Ma è chiaro che la direzione di Henri Loyrette punta alla massima diffusione del «marchio» Louvre anche nel turismo internazionale. Per questo nel marzo 2007 ha siglato un patto con Abu Dhabi per l’affitto di logo e opere del Louvre al nuovo museo progettato da Jean Nouvel negli Emirati in cambio di 700 milioni di euro, per questo crea community sul suo sito, promuove mostre di vignette di quadri famosi ed altro… «Il Louvre è il museo dei musei che guarda all’avvenire, svolge un ruolo di diplomazia culturale ed è universale», scrive ed afferma Loyrette. E l’internazionalizzazione riguarda anche la cucina.
«Louvre Pour Tous», un sito web il cui scopo è di «informare e difendere» i visitatori del museo, non la pensa così: «Loyrette doveva dire almeno una parola per fermare l’odore di patatine fritte dallo scorrere sotto il naso della Monna Lisa. Ha scelto di non farlo», scrivono. Considerazioni analoghe erano state avanzate l’anno scorso quando la catena di caffetteria Starbucks aveva aperto un locale all’entrata destra del museo. Tutto quello che si ottenne fu di predisporre un paradossale «angolo culturale » di opuscoli e cataloghi all’interno della caffetteria. «Lo Starbucks era già un male, ma McDonald’s è peggio», continua sulla stessa linea di «Louvre Pour Tous» un anonimo storico dell’arte del Louvre intervistato dal «Daily Telegraph».

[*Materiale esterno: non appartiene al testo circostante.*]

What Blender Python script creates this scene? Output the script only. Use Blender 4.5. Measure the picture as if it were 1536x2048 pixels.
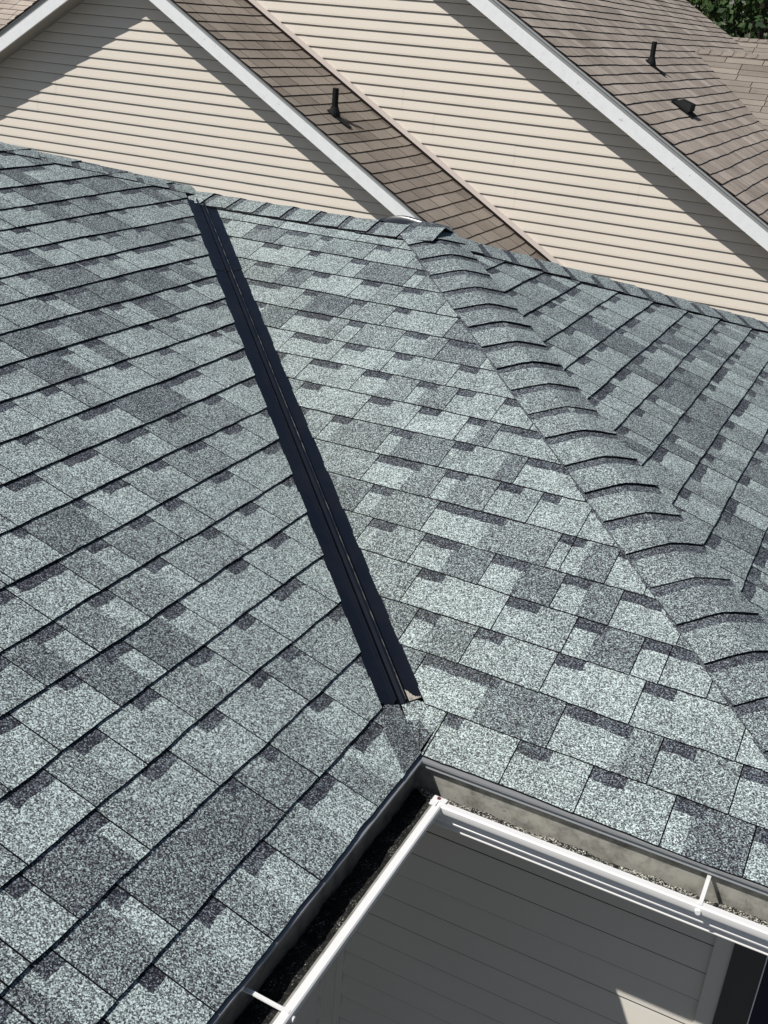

Il capofila di questa linea dell’intransigenza è senz’altro l’ex direttore del Museo Picasso di Parigi Jean Clair: «Il Louvre è diventato come una griffe di moda, come Prada, Bulgari», ha ribadito più volte. « diventato un luna park». E su questa cultura global che ha invaso il Louvre, Claire ha scritto anche un libro La crisi dei Musei (Skira) dove parla di simonia, vanagloria. Una posizione, non priva di snobismo, fatta propria anche dal critico letterario italiano Piero Citati, che ha definito il Louvre un «museo mostruoso ». A questa linea ieri si è iscritto anche Didier Rykner, direttore del website Art Tribune: « un’iniziativa semplicemente scioccante. Non sono contro il mangiare in un museo ma McDonald’s non è il massimo della gastronomia», ha detto, aggiungendo che è un miscuglio preoccupante di arte e consumismo. «Oggi McDonald’s, domani negozi di vestiti economici». Su questa posizione, infine, sono scesi in guerra due giorni fa alcuni commercianti di Pisa, che non vogliono l’insegna gialla del Mc accesa in Piazza dei Miracoli.
Il direttore per la valorizzazione del ministero per i Beni culturali, Mario Resca, ieri si è fatto scappare solo una battuta autoironica sull’argomento: «I francesi sono arrivati secondi», ha detto, alludendo al fatto che il ministero italiano ha chiamato al vertice proprio lui, che è stato anche direttore di McDonald’s. Vicenda, per altro, che gli è costata molta pregiudiziale ostilità da parte di alcune élite.
Solo apparentemente paradossale, e meno scontata, è la linea di chi ironizza sul Louvre, ritenendolo di fatto un post-museo. la posizione espressa da critici italiani come Philippe Daverio e Vittorio Sgarbi. «Siccome il progetto di un grande Louvre è fallito, ora non sanno più come starci dentro con i costi di gestione – afferma Philippe Daverio ”, e così devono prestare tele ad Abu Dhabi e aprire il McDonald’s: ma non era obbligatorio attirare 8 milioni di persone per far mangiare gli hamburger e protendere migliaia di macchine fotografiche verso la cornice della Gioconda! questa – si chiede – l’idea di cultura francese del XXI secolo?». Caustico anche Vittorio Sgarbi: «McDonald’s è adattissimo al Louvre, che non è più un museo così come era stato pensato alle sua nascita. Ormai, uno può andare al Louvre solo per vedere una mostra tematica o, all’opposto, per comprare un gioiello...». O mangiare un hamburger. Anzi un Chicken Lisa.